Ben Lack: Just very briefly, talk to us about what that experience is like trying to work with local municipalities to try to get them to incorporate your technology and solution to their offerings?
Tom Dinkel: Mixed bag. It is always convenient to rely on some established standard for metrology or for accuracy and unfortunately in the hot water space, we sort of don’t have that. There are some European standards that some of the regulators have tried to bring across, that aren’t directly applicable. So, we’re working with the regulators to help keep things simple. Our sort of motto, we borrow it from Einstein is, “Make things as simple as possible but not simpler”. Many times, the program administrators don’t adopt that and it is absolutely possible to make an airplane too big to fly and make these standards too complex to be adopted by the marketplace. And we’ve got an instance of that where the requirements by one of the big jurisdictions around pretty much obviate the need for monitoring. It’s so expensive to comply with that, that people are saying, “Screw it. I just won’t do monitoring on these projects,” which is the exact wrong answer in terms of a regulation or a market development agency.
Ben Lack: What’s on tap for the upcoming year?
Tom Dinkel: We’re looking at some international expansion. We’re looking at markets where the sun shines all the time like Australia. We’re looking at getting into Europe. The European market is far more advanced than the United States is. Many more installed systems, more established competition, so it would be interesting to stack-up against those guys. Working on some integration with existing players where we’ll take our reporting technology. We won’t use our hardware, we’ll get built into their solution and that would be very interesting to see how that plays out.
Ben Lack: Why does this space interest you and why have you chosen to do what you’re doing?
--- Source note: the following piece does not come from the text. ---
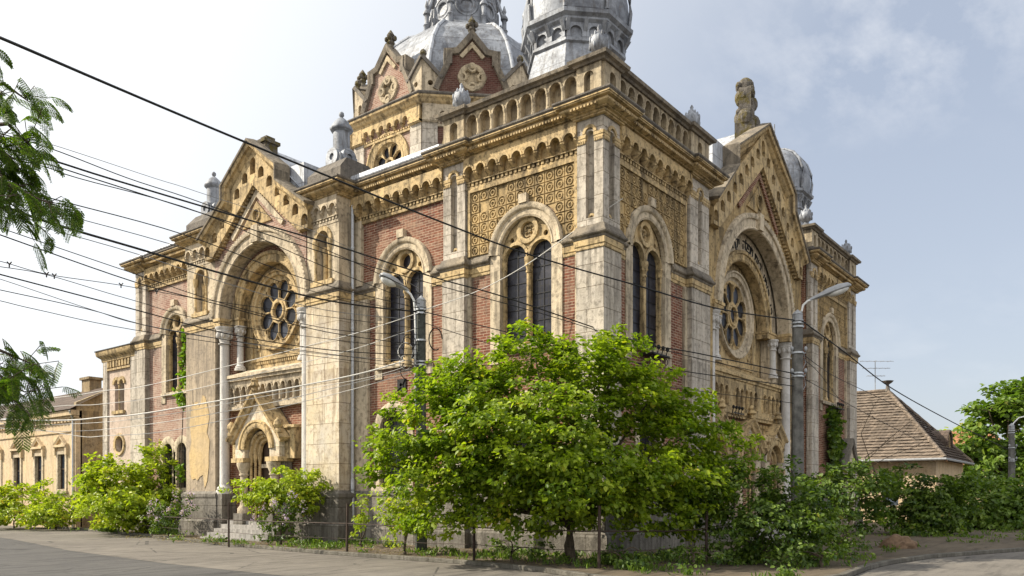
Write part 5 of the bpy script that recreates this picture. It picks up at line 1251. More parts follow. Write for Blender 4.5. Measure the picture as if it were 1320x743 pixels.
# ================================================================== STREET FURNITURE, FENCE, CABLES
def lamp_post(label, px, d, ztop, wid, arm, head, headpitch, coil=False, shade='lamp_grey'):
    p = ground_at(px, d); p.z = 0; L = empty('street_lamp', p); tag(L, label, 'street lamp')
    def sub(n_, b_, m_, s_=None, par=None):
        o = new(n_, b_, M[m_], par or L, s_); 
        if par is None: o.matrix_parent_inverse = Matrix.Translation(-p)
        return o
    up = Vector((0, 0, 1)); bm = B()
    rows = []
    for z, k in ((0, 1.35), (ztop*.5, 1.15), (ztop, .95)):
        h = wid*k/2; rows.append([bm.verts.new(p+RT*a*h+FW*b*h*.8+up*z) for a, b in ((-1, -.7), (-.7, -1), (.7, -1), (1, -.7), (1, .7), (.7, 1), (-.7, 1), (-1, .7))])
    for a, b in zip(rows, rows[1:]):
        for i in range(8): bm.faces.new([a[i], a[(i+1) % 8], b[(i+1) % 8], b[i]])
    bm.faces.new(rows[-1]); sub('post', bm, 'conc_dark' if coil else 'conc')
    bm = B(); h = wid*.62; lathe(bm, p+up*ztop, [(h, -.22), (h, -.17), (h*.9, -.168), (h*.9, -.02), (h*1.0, 0), (h*.6, .08), (.01, .16)], 10); sub('cap', bm, 'lamp_grey')
    bands = (.3, .42, 1.25, 1.9, 2.0)
    for z in bands:
        bm = B(); lathe(bm, p+up*(ztop-z), [(wid*.66, 0), (wid*.66, .05)], 8, .4); sub('band', bm, 'steel')
    bm = B(); A = [p+RT*a+up*(ztop+z) for a, z in arm]; tube(bm, A, .035, 8); sub('arm', bm, 'lamp_white', 60)
    # lamp head: long tapered shell with a glass underside
    e = A[-1]; dr = (Vector(RT)*head[0]+up*head[1]+FW*head[2]).normalized(); sd = dr.cross(up).normalized(); n = sd.cross(dr)
    ln = head[3]; bm = B(); rows = []
    for t, w_, ht in ((-.12, .05, .05), (0, .08, .08), (.22, .13, .12), (.42, .20, .17), (.72, .23, .18), (.93, .17, .13), (1, .06, .05)):
        c = e+dr*ln*t; rows.append([bm.verts.new(c+sd*w_*math.cos(q)+n*(ht*max(0, math.sin(q))+.35*ht*min(0, math.sin(q)))) for q in [2*PI*i/12 for i in range(12)]])
    for a, b in zip(rows, rows[1:]):
        for i in range(12): bm.faces.new([a[i], a[(i+1) % 12], b[(i+1) % 12], b[i]])
    bm.faces.new(rows[0]); bm.faces.new(rows[-1]); hd = sub('lamp_head', bm, shade, 50)
    bm = B(); c = e+dr*ln*.64-n*.03; ball(bm, Vector((0, 0, 0)), 1, 1, 1, 1, 8)
    for v in bm.verts: v.co = c+dr*v.co.x*ln*.30+sd*v.co.y*.19+n*v.co.z*.13
    g = sub('lamp_glass', bm, 'lamp_white', 60)
    if coil:
        for k in range(7):
            bm = B(); c = p+RT*(-.36-.05*(k % 3))+FW*-.15+up*(ztop-1.35-.28*(k//2)+random.uniform(-.05, .05)); rr = random.uniform(.16, .26)
            tube(bm, [c+RT*rr*math.cos(q)+up*rr*1.15*math.sin(q)+FW*.04*math.sin(3*q) for q in [2*PI*i/18 for i in range(19)]], .014, 5); sub('cable_coil', bm, ('cable', 'cable', 'cable_sunlit', 'cable', 'cable_grey', 'cable_sunlit', 'cable')[k])
        bm = B(); c = p+RT*.45+FW*-.1+up*(ztop-1.2); tube(bm, [c+RT*.2*math.cos(q)+up*.34*math.sin(q) for q in [2*PI*i/18 for i in range(16)]], .02, 5); sub('cable_coil', bm, 'cable')
        bm = B(); lathe(bm, p+RT*-.38+up*(ztop-1.75)+FW*-.15, [(.10, -.3), (.12, -.2), (.10, 0), (.12, .05), (.12, .3), (.05, .34)], 10); sub('cable_joint', bm, 'ochre')
        bm = B(); tube(bm, [p+RT*-.17+up*z for z in (ztop-3.4, ztop-.3)], .035, 6); sub('conduit', bm, 'steel')
    else:
        for z in (1.25, 1.95):
            bm = B(); c = p+up*(ztop-z)
            for sg in (-1, 1):
                q = c+RT*sg*wid*.75+FW*-.12; tube(bm, [c, q, q+up*.1], .022, 5); ball(bm, q+up*.14, .055, 1, 1, 1.4, 6)
            tube(bm, [c+RT*wid*.7, c+RT*wid*.9+up*-.3, c+RT*wid*.55+up*-.5, c+RT*wid*.6+up*-.9], .014, 5); sub('insulator_bracket', bm, 'lamp_grey')
    return L
PL_, PR_ = 24.6, 25.6
lamp_post('concrete street lamp with coiled cables before the arched bay window, its pale head pointing left', 543, PL_, 7.8, .26, [(-.17, -1.0), (-.19, -.3), (-.22, .0), (-.33, .2), (-.48, .33)], (-.80, .38, -.42, .9), 0, True, 'lamp_grey')
lamp_post('weathered concrete street lamp before the right hand front, its grey head pointing right', 1028, PR_, 7.6, .29, [(.17, -.35), (.13, .1), (.18, .3), (.32, .43), (.52, .50)], (.93, .33, -.12, 1.2), 0, False, 'lamp_grey')
lamp_post('thin far street lamp at the right edge among the hedges', 1304, 45, 5.75, .26, [(.0, -.2), (.1, .15), (.4, .45), (1.0, .6)], (.9, .1, 0, .8), 0, False, 'lamp_white')
# wire fence along the street front and round the corner
FN = empty('fence', (-3.7, 7, .1)); tag(FN, 'low rusty fence of thin posts and pipe rails along the verge', 'fence')
def fsub(n_, b_, m_):
    o = new(n_, b_, M[m_], FN); o.matrix_parent_inverse = Matrix.Translation(-FN.location); return o
fp = []
for px, y_ in ((123, 27.5), (295, None), (447, None), (611, None), (772, None), (910, None)):
    if px == 123: q = Vector((-1.45, 25.0, .1)); t = (CAM-q)
    else:
        k = px-660; dx = FW.x*FPX+RT.x*k; dy = FW.y*FPX+RT.y*k
        if px < 800: tt = (-3.72-CAM.x)/dx
        else: tt = (-3.6-CAM.y)/dy
        q = Vector((CAM.x+tt*dx, CAM.y+tt*dy, .1))
    fp.append(q); bm = B(); tube(bm, [q+Vector((0, 0, -.1)), q+Vector((random.uniform(-.03, .03), random.uniform(-.03, .03), 1.48))], .038, 6); fsub('post', bm, 'rust')
for a, b in zip(fp, fp[1:]):
    for z, sag in ((.88, .03), (.42, .02)):
        bm = B(); up = Vector((0, 0, 1)); tube(bm, [a.lerp(b, t)+up*(z-sag*4*t*(1-t)+random.uniform(-.01, .01)) for t in [i/8 for i in range(9)]], .017 if z > .5 else .008, 5); fsub('rail', bm, 'rust')
# overhead cables
CABLES = [
 # label, material, radius, control points (px, py, depth)
 ('heaviest black cable, from the upper left corner across the gables to the right street lamp', 'cable', .022, [(-60, 27, 9), (0, 49, 10), (135, 107, 12), (286, 171, 14.5), (434, 232, 17), (560, 283, 19), (681, 328, 21), (820, 368, 23), (925, 398, 24.6), (1024, 413, PR_-.2)]),
 ('black cable dropping from the right street lamp over the tiled roof', 'cable', .017, [(1034, 414, PR_-.2), (1090, 455, 29), (1150, 501, 33), (1229, 545, 39), (1300, 580, 45)]),
 ('faint thin wire above the left gable turret, uppermost of the bundle', 'cable_grey', .005, [(-40, 160, 14), (55, 183, 15), (199, 230, 17.5), (256, 248, 18.5), (420, 305, 22), (540, 372, PL_-.2)]),
 ('second thin wire of the bundle passing the left gable turret', 'cable', .008, [(-40, 162, 14), (60, 190, 15), (165, 230, 16.7), (261, 262, 18.4), (420, 322, 21.5), (540, 378, PL_-.2)]),
 ('thick twisted cable crossing the transept arch and the corner tower window', 'cable', .014, [(-40, 180, 13), (60, 205, 14), (140, 230, 15), (297, 277, 17), (430, 316, 19), (560, 358, 21), (653, 384, 22), (820, 440, 24), (901, 456, 24.6), (1024, 482, PR_-.2)]),
 ('thin cable just below the thick twisted cable of the transept arch', 'cable', .009, [(-40, 190, 13), (60, 212, 14), (119, 230, 14.8), (297, 287, 17), (430, 330, 19), (560, 367, 21), (700, 405, 22.5), (850, 450, 24), (1024, 490, PR_-.2)]),
 ('thin cable from the acacia past the small left turret base', 'cable', .008, [(-40, 190, 14), (60, 216, 15), (101, 230, 16), (263, 276, 18.5), (420, 345, 21.8), (541, 392, PL_-.2)]),
 ('black cable emerging from the middle of the acacia over the far bay', 'cable', .009, [(-40, 225, 14), (66, 256, 15.5), (238, 303, 18.6), (400, 362, 21.7), (541, 398, PL_-.2)]),
 ('thin black cable reaching the cornice of the far bay', 'cable', .007, [(-40, 244, 15), (0, 256, 15.6), (220, 315, 19), (400, 375, 22), (541, 404, PL_-.2)]),
 ('thick sagging black cable across the end of the far bay cornice', 'cable', .018, [(-40, 255, 12), (0, 265, 12.6), (69, 289, 13.8), (178, 321, 16), (297, 356, 18.5), (400, 383, 21), (470, 395, 23), (537, 402, PL_-.2)]),
 ('thin wire directly under the thick sagging black cable', 'cable_grey', .007, [(-40, 267, 14), (0, 278, 14.6), (171, 326, 17), (300, 368, 19.4), (420, 400, 22), (541, 413, PL_-.2)]),
 ('upper of two parallel black wires passing the far corner pilaster', 'cable', .007, [(-40, 281, 14), (0, 294, 14.6), (167, 351, 17.2), (300, 395, 19.6), (430, 425, 22.5), (541, 432, PL_-.2)]),
 ('lower of two parallel black wires passing the far corner pilaster', 'cable', .009, [(-40, 288, 13), (0, 303, 13.6), (171, 363, 16.5), (263, 388, 18.5), (420, 428, 22), (541, 445, PL_-.2)]),
 ('wire carrying small black spacer clamps at the left', 'cable', .006, [(-40, 330, 15), (0, 337, 15.6), (62, 354, 16.6), (156, 368, 18), (300, 392, 20), (541, 424, PL_-.2)]),
 ('thin wire slung below the spacer clamps', 'cable', .006, [(-40, 338, 15), (0, 344, 15.6), (62, 355, 16.6), (167, 386, 18), (300, 420, 20), (541, 452, PL_-.2)]),
 ('black cable passing under the spacer clamps to the far bay window', 'cable', .010, [(-40, 343, 13), (0, 354, 13.7), (172, 399, 17), (300, 432, 19.6), (430, 452, 22.4), (541, 458, PL_-.2)]),
 ('thin grey wire meeting another just left of the annex', 'cable_grey', .006, [(-40, 350, 15), (0, 360, 15.6), (120, 400, 17.5), (200, 422, 19), (400, 455, 22), (541, 466, PL_-.2)]),
 ('thin black wire sloping towards the annex roof', 'cable', .007, [(-40, 365, 15), (0, 374, 15.6), (110, 398, 17.2), (250, 432, 19.6), (541, 472, PL_-.2)]),
 ('lowest black wire against the white sky left of the annex', 'cable', .006, [(-40, 380, 15), (0, 388, 15.6), (46, 399, 16.3), (170, 425, 18.2), (350, 452, 21.5), (541, 476, PL_-.2)]),
 ('highest of the sunlit pale cables, rising from the annex to the lamp post coils', 'cable_sunlit', .012, [(-60, 524, 26), (80, 512, 25.5), (133, 504, 25.3), (200, 495, 25), (432, 437, 24.6), (497, 418, PL_-.15), (535, 405, PL_-.15)]),
 ('second sunlit pale cable, rising to the lower coil of the lamp post', 'cable_sunlit', .010, [(-60, 530, 26), (87, 523, 25.5), (132, 521, 25.3), (228, 507, 25), (432, 457, 24.6), (511, 432, PL_-.15), (536, 424, PL_-.15)]),
 ('thickest sunlit pale cable, crossing the porch gable', 'cable_sunlit', .022, [(-60, 534, 26), (0, 541, 25.8), (85, 542, 25.5), (133, 538, 25.3), (200, 531, 25), (432, 489, 24.6), (519, 466, PL_-.15), (536, 460, PL_-.15)]),
 ('slim pale cable close under the thickest pale cable', 'cable_sunlit', .009, [(-60, 546, 26), (85, 547, 25.5), (200, 537, 25), (341, 511, 24.8), (474, 487, PL_-.3), (536, 468, PL_-.15)]),
 ('pale cable sagging across the porch columns, second lowest', 'cable_sunlit', .010, [(-60, 541, 26), (0, 552, 25.8), (98, 556, 25.5), (200, 546, 25), (341, 521, 24.8), (432, 500, 24.6), (536, 474, PL_-.15)]),
 ('lowest sunlit pale cable, running level past the round annex window', 'cable_sunlit', .011, [(-60, 531, 26), (0, 544, 25.8), (98, 562, 25.5), (137, 562, 25.3), (234, 553, 25), (432, 508, 24.6), (536, 478, PL_-.15)]),
 ('pale stay wire slanting up from the left lamp post to the church corner', 'cable_sunlit', .013, [(546, 400, PL_-.1), (617, 375, 24.3), (681, 340, 24), (746, 294, 23.7), (803, 256, 23.35)]),
 ('cable from the left lamp post across the tower window to the right', 'cable', .011, [(546, 402, PL_-.1), (640, 425, 24), (760, 455, 23.8), (870, 477, 24.2), (1023, 498, PR_-.2)]),
 ('wire from the left lamp post dipping behind the tree top', 'cable', .008, [(546, 416, PL_-.1), (620, 440, 24), (700, 464, 23.8), (800, 490, 24), (1023, 520, PR_-.2)]),
 ('wire from the right lamp post to the sill bracket of the far tower window', 'cable', .009, [(1034, 462, PR_-.1), (1055, 480, 30), (1080, 512, 38), (1092, 522, 41)]),
 ('second wire from the right lamp post slanting past the far tower', 'cable', .009, [(1034, 456, PR_-.1), (1070, 482, 29), (1110, 502, 33), (1180, 535, 40)]),
 ('lowest wire from the right lamp post slanting past the far tower', 'cable', .009, [(1034, 487, PR_-.1), (1068, 506, 29), (1110, 530, 33), (1180, 566, 40)]),
]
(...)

Tom Dinkel: Well, I’ve been in the energy world forever. On one side of the customer’s meter or the other. I’ve spent some time with Honeywell and Johnson Controls in the ESCO space. I’ve spent some time in the Smart Grid space with Whisper Communications, only 15 years too soon for the Smart Grid space. Energy fascinates me. Energy at retail at the residential level fascinates me because we have such tremendous opportunity here. You look at an installation map of the United States compared to the solar installation of Germany. Germany’s installation is equivalent of Alaska. The opportunity here to use the sun for renewable energy for hot water heating or for electric, it’s completely untapped. We’re under 2% penetration in this country and it’s just fascinating to me to figure out what are the barriers to more rapid adoption in the space to more mass adoption of solar and to help knock down some of those barriers.